Le genre cinématographique évolue. Le fantastique glisse vers l’épouvante et l’horreur à grand renfort d’hémoglobine, à travers des films plus proches de la série Z. Le palmarès s’en ressent. Le Festival a pris une telle importance qu’il a littéralement phagocyté la petite station haut-savoyarde aux infrastructures limitées pour accueillir un tel barnum. « On se retrouvait avec une clientèle du style Courchevel, Megève, alors qu’on est une station familiale, sans grandes marques de luxe et sans chalets de 500 m² », ironise notre hôte. « Cette image bling-bling ne collait plus à nos aspirations. »
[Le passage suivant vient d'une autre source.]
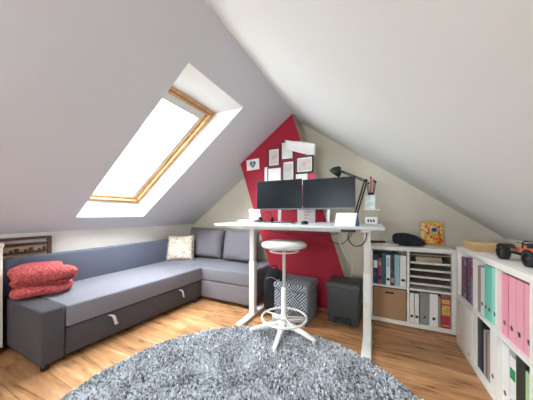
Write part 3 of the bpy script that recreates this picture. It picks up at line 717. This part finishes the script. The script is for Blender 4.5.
# letter tray insert
lt = thing('letter_tray', 'pale wooden letter tray with stacked sorting shelves in the upper right cell', 'letter tray', (.49,2.67,.401), world=True)
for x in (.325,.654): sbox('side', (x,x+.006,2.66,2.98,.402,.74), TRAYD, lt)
for z in (.445,.515,.585,.655):
    s = sbox('tray_shelf', (.331,.654,2.668,2.97,z,z+.006), TRAYW, lt); s['_w'] = lt['_w']
    sbox('front_lip', (.331,.654,2.655,2.668,z-.003,z+.016), TRAYE, s)
sbox('top_board', (.325,.66,2.672,2.98,.735,.742), TRAYW, lt)
sbox('rear_board', (.331,.654,2.972,2.978,.402,.735), TRAYW, lt)
bk = sbox('flat_wooden_case', (.385,.60,2.70,2.90,.661,.715), TRAYW, None, .004); tag(bk, 'pale flat wooden case lying on the topmost letter tray shelf', 'case')
# lower right cell
for i,(x,w) in enumerate(((.345,.040),(.387,.040))):
    magfile(w+.002,.30,.25, WBOARD, ('white magazine file against the middle divider in the lower right cell','white magazine file touching the grey marbled binder')[i], (x,Yc,Z2))
binder('ring_binder', .075, .315, .27, GBOARD, 'wide grey marbled binder in the lower right cell of the back shelf', loc=(.450,Yc,Z2))
binder('ring_binder', .068, .315, .27, WBOARD, 'white binder right of the grey marbled binder', loc=(.526,Yc,Z2), lab=(.20,.28), labm=PAPER)
book(.018,.29,.22, TAUPE, 'thin taupe book squeezed between white binder and red book', (.572,Yc,Z2))
book(.070,.30,.22, CRIM, 'thick crimson book with gold spine print in the lower right cell', (.620,Yc,Z2), bands=((.125,.22,GOLD),(.235,.275,GOLD),(.02,.03,GOLD)))
# things on top
pb = thing('cloth_bag', 'black cloth pouch slumped on top of the back shelf', 'pouch', (.325,2.80,.81), math.radians(4))
b = bm_(); blob(b, .30,.17,.135,0,0,.42,28,12,dent=.006)
for v in b.verts: v.co.z *= 1-.45*max(0,(v.co.x+.02)/.15)**1.6; v.co.z = max(v.co.z,0)
obj('pouch_body', b, BLACKF, pb, smooth=True)
b = bm_(); tube(b, smooth_path([(-.13,-.02,.10),(-.05,-.05,.128),(.05,-.04,.115),(.13,-.02,.07)],5), .005, 8); obj('zip', b, BLACK, pb)
ob = thing('gift_book', 'orange floral patterned book standing upright on the back shelf', 'book', (.575,3.04,.81), math.radians(0)); ob.rotation_euler = (math.radians(-6),0,0); ob.location = (.57,2.985,.811)
b = bm_(); box(b,-.10,.10,-.022,.0,0,.25); obj('cover', b, FLORAL, ob, .003)
sbox('pages', (-.096,.096,-.018,-.004,.25,.2505), STACK, ob)
b = bm_(); M = Matrix.Translation((.02,-.0225,.165)) @ Matrix.Rotation(PI/2,4,'X'); lathe(b, [(0,0),(.040,0),(.040,.002),(0,.002)], 28, M); lathe(b, [(0,.002),(.024,.002),(.024,.003),(0,.003)], 20, M, 1); obj('round_emblem', b, [simple('ivory_emblem',(.62,.60,.48)), simple('dark_emblem',(.05,.07,.06))], ob)
b = bm_()
for i in range(7):
    M = Matrix.Translation((.07+.010*i,2.74,.81+i*.003)) @ Matrix.Rotation(.12*((i*3)%4-1.5),4,'Z'); prism(b, [(-.10,-.065),(.10,-.065),(.10,.065),(-.10,.065)], 0, .0028, 0, M)
tag(obj('paper_stack', b, PAPER), 'flat sheets of paper on the back shelf left of the black pouch', 'papers')
cs = thing('pencil_case', 'dark red pencil case lying on sheets at the left end of the back shelf', 'pencil case', (.035,2.76,.826), math.radians(8))
b = bm_(); tube(b, [(-.08,0,.013),(-.07,0,.013),(0,0,.014),(.07,0,.013),(.08,0,.013)], [.005,.014,.014,.014,.005], 12); obj('case_body', b, simple('oxblood_cloth',(.12,.02,.025),.8), cs)
b = bm_(); tube(b, [(-.07,0,.028),(.07,0,.028)], .002, 6); obj('zip', b, SILVER, cs)
pn = thing('marker', 'thin white marker lying across the papers on the back shelf', 'marker', (.125,2.70,.830), math.radians(35))
b = bm_(); tube(b, [(-.06,0,.0),(.045,0,0)], .006, 10); obj('barrel', b, PLASTW, pn)
b = bm_(); tube(b, [(.045,0,0),(.065,0,0)], .0062, 10); obj('cap', b, CRIM, pn)

# ------------------------------------------------------------ long unit on the right
ru = thing('shelving_unit', 'long white cube shelf along the right wall full of colourful binders', 'shelf unit', (.86,1.8,0), world=True)
X0, X1 = .661, 1.05
Ye, Ys = 2.517, 1.09
divs = [2.148, 1.806, 1.476]
sbox('top_panel', (X0,X1,Ys,Ye,.822,.86), LAM, ru, .002); sbox('bottom_panel', (X0,X1,Ys,Ye,.0,.04), LAM, ru, .002)
for y in (Ys,Ye-.038): sbox('side_panel', (X0,X1,y,y+.038,.04,.822), LAM, ru, .001)
for y in divs: sbox('divider', (X0+.001,X1,y-.010,y+.010,.04,.822), LAM, ru)
ed = [Ye-.038]+[v for d in divs for v in (d+.010,d-.010)]+[Ys+.038]
for k in range(4): sbox('shelf', (X0+.001,X1,ed[2*k+1],ed[2*k],.425,.445), LAM, ru)
sbox('back_panel', (X1-.006,X1-.001,Ys+.038,Ye-.038,.04,.822), LAM, ru)
d = sbox('door', (X0-.002,X0+.014,2.162,2.476,.045,.42), LAM, ru, .002); d['_w'] = ru['_w']
sbox('knob', (X0-.014,X0-.002,2.19,2.205,.07,.085), CHROME, d, .002)
def rb(y0, y1, z, h, m, label, **k):   # from y0 (far) to y1 (near)
    return binder('ring_binder', abs(y0-y1)-.002, h, .28, m, label, loc=(.683,(y0+y1)/2,z), rz=-PI/2, **k)
def rbook(y0, y1, z, h, m, label, **k):
    return book(abs(y0-y1)-.002, h, .23, m, label, (.683,(y0+y1)/2,z), -PI/2, **k)
T, Bq = .445, .04
rbook(2.475,2.415,T,.335,PURP,'dark plum patterned book furthest into the upper row of the long shelf')
rbook(2.414,2.365,T,.325,VIOL,'violet patterned book right beside the furthest plum book', bands=((.05,.28,PURP),))
rbook(2.364,2.335,T,.33,DBOARD,'thin near-black book in the middle of the furthest upper cell')
rbook(2.334,2.27,T,.335,PURP,'wide plum patterned book before the first divider, beside a violet one')
rbook(2.269,2.215,T,.32,VIOL,'violet patterned book nearest the first divider of the long shelf', bands=((.22,.29,CRIM),))
rbook(2.136,2.085,T,.33,TAUPE,'taupe book at the far side of the cell with mint binders')
rb(2.084,2.026,T,.325,WBOARD,'white binder left of the mint binders', ring='metal')
rb(2.025,1.975,T,.358,MINT,'mint green binder at the far end of the green row, touching the white one')
rb(1.974,1.925,T,.358,MINT,'middle one of the three mint green binders')
rb(1.924,1.83,T,.358,MINTD,'lighter mint green binder nearest the pink ones')
rb(1.794,1.726,T,.355,PINK,'deep pink binder furthest from the viewer in the pink row')
rb(1.720,1.650,T,.355,PINKL,'light pink binder, second in the pink row from the divider')
rb(1.648,1.580,T,.355,PINKL,'light pink binder, third in the pink row from the divider')
rb(1.578,1.49,T,.355,PINKL,'widest light pink binder, nearest the right edge of the frame')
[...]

À la surprise générale, le Festival tire sa révérence en 1993, vingt ans après avoir vu le jour. Associé au célèbre producteur Daniel Toscan du Plantier, Gérard Brémond tentera bien de poursuivre l’aventure à travers un festival du film français. Mais l’esprit n’y est plus. Le genre fantastique s’est exporté à Gérardmer dans les Vosges. Loin des strass et des paillettes d’Avoriaz qui, l’espace d’une parenthèse enchantée, fut sous le feu des projecteurs par la grâce d’une absence de marque qui obligea la station à s’inventer un futur.